The Sebago story - the early years of Sebago shoes

The Sebago name is now synonymous with quality hand-stitched footwear but its origins stem from the early 20th century.

Compared with the classic English brands such as Loake, Church, Tricker’s, Sanders and Crockett & Jones, whose origins stem from the middle of the nineteenth century, Sebago shoes are the new kid on the block.  It wasn’t until 1946 when David, J. Wellehan Senior, Joseph Cordeau and William Beaudoin founded The Sebago-Moc Company.  They based the design of their hand-sewn penny loafer on the native American indian moccasin.  Their unique welt construction boat shoe immediately began to prove a huge success with the sailing fraternity.
Within a dozen years sales had reached a million dollars annually.  During these early years the bulk of production was in supplying private labelled footwear but the branded range was taking off with large retailers such as Montgomery Ward and Sears in the US.  Inevitably with demand rising rapidly larger production facilities were soon needed.  A new production facility was opened in 1952 in Maine, capable of producing 2,000 pairs a day.  By 1954 Sebago-Moc had manufactured its 1,000,000th pair.

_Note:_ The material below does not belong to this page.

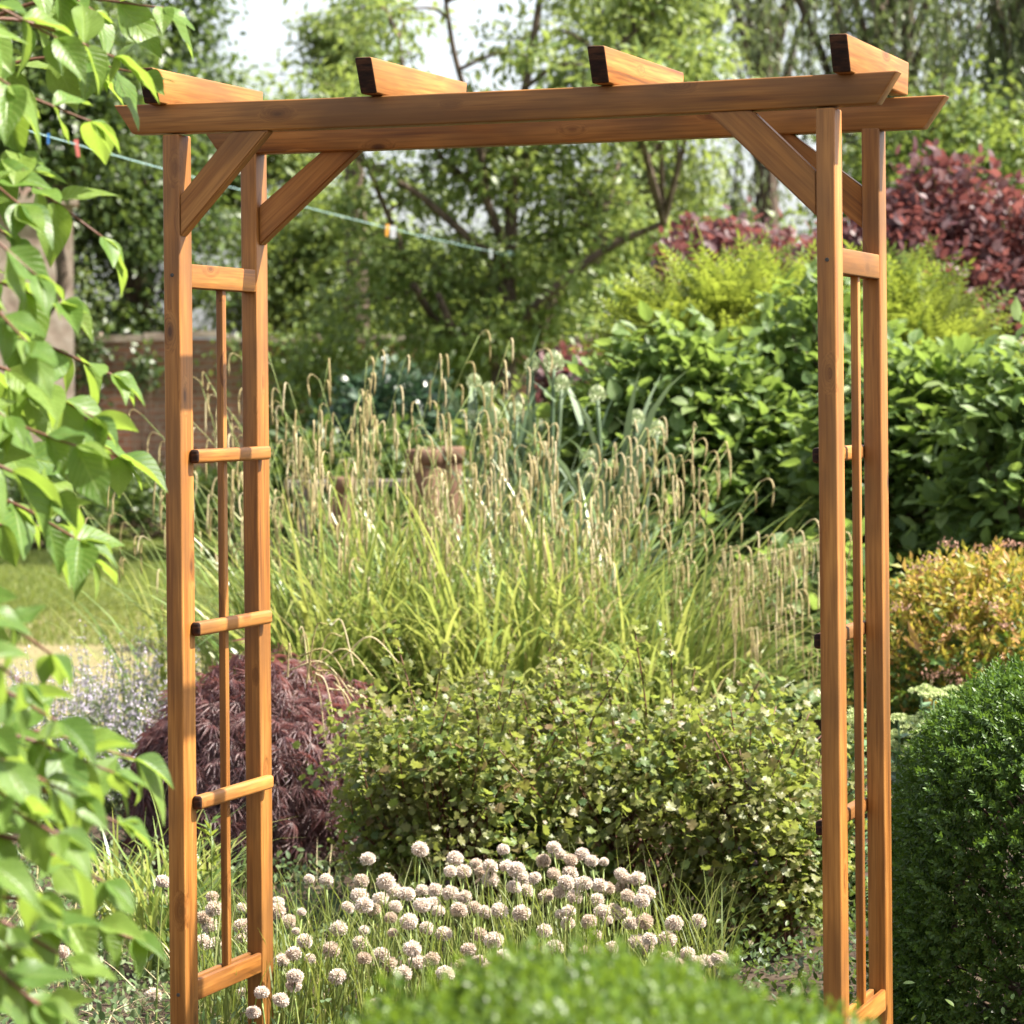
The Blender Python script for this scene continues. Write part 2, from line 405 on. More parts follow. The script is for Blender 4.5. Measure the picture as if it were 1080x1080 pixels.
def lawn_material():
    m, nt, out = new_mat('lawn_turf'); L = nt.links.new
    tc = N(nt, 'ShaderNodeTexCoord')
    n1 = noise(nt, 1.1, 4, tc.outputs['Object']); n2 = noise(nt, 35, 3, tc.outputs['Object'])
    sp = N(nt, 'ShaderNodeSeparateXYZ'); L(tc.outputs['Object'], sp.inputs[0])
    c = ramp(nt, [(.3, (.07, .12, .03)), (.5, (.11, .16, .04)), (.7, (.19, .2, .07))], n2.outputs[0]).outputs[0]
    # worn, sun-dried strip along the front edge of the lawn
    w = N(nt, 'ShaderNodeMapRange'); L(sp.outputs[1], w.inputs[0]); w.inputs[1].default_value = 22.5; w.inputs[2].default_value = 19.8
    md = N(nt, 'ShaderNodeMath', operation='MULTIPLY_ADD'); L(n1.outputs[0], md.inputs[0]); md.inputs[1].default_value = 1.4; md.inputs[2].default_value = -.7
    sm = N(nt, 'ShaderNodeMath', operation='ADD'); sm.use_clamp = True; L(w.outputs[0], sm.inputs[0]); L(md.outputs[0], sm.inputs[1])
    dry = ramp(nt, [(.3, (.15, .13, .06)), (.7, (.225, .19, .10))], n2.outputs[0]).outputs[0]
    c = mixc(nt, sm.outputs[0], c, dry)
    p = N(nt, 'ShaderNodeBsdfPrincipled'); L(c, p.inputs['Base Color']); p.inputs['Roughness'].default_value = .9; p.inputs['Specular IOR Level'].default_value = .15
    b = N(nt, 'ShaderNodeBump'); b.inputs['Distance'].default_value = .03; L(n2.outputs[0], b.inputs['Height']); L(b.outputs[0], p.inputs['Normal'])
    L(p.outputs[0], out.inputs[0])
    return m
M['lawn'] = lawn_material()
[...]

During the successful 1950’s Sebago-Moc had been purely supplying the domestic US market with footwear.  It wasn’t until the 1960’s when the brand went truly international.  Starting in Europe the latest range, including a new collection for women, was unveiled at the Semaine du Cuir international exhibition in Paris to huge approval.  Soon afterwards a new production facility was opened in Maine to cater for demand for women’s Sebago shoes.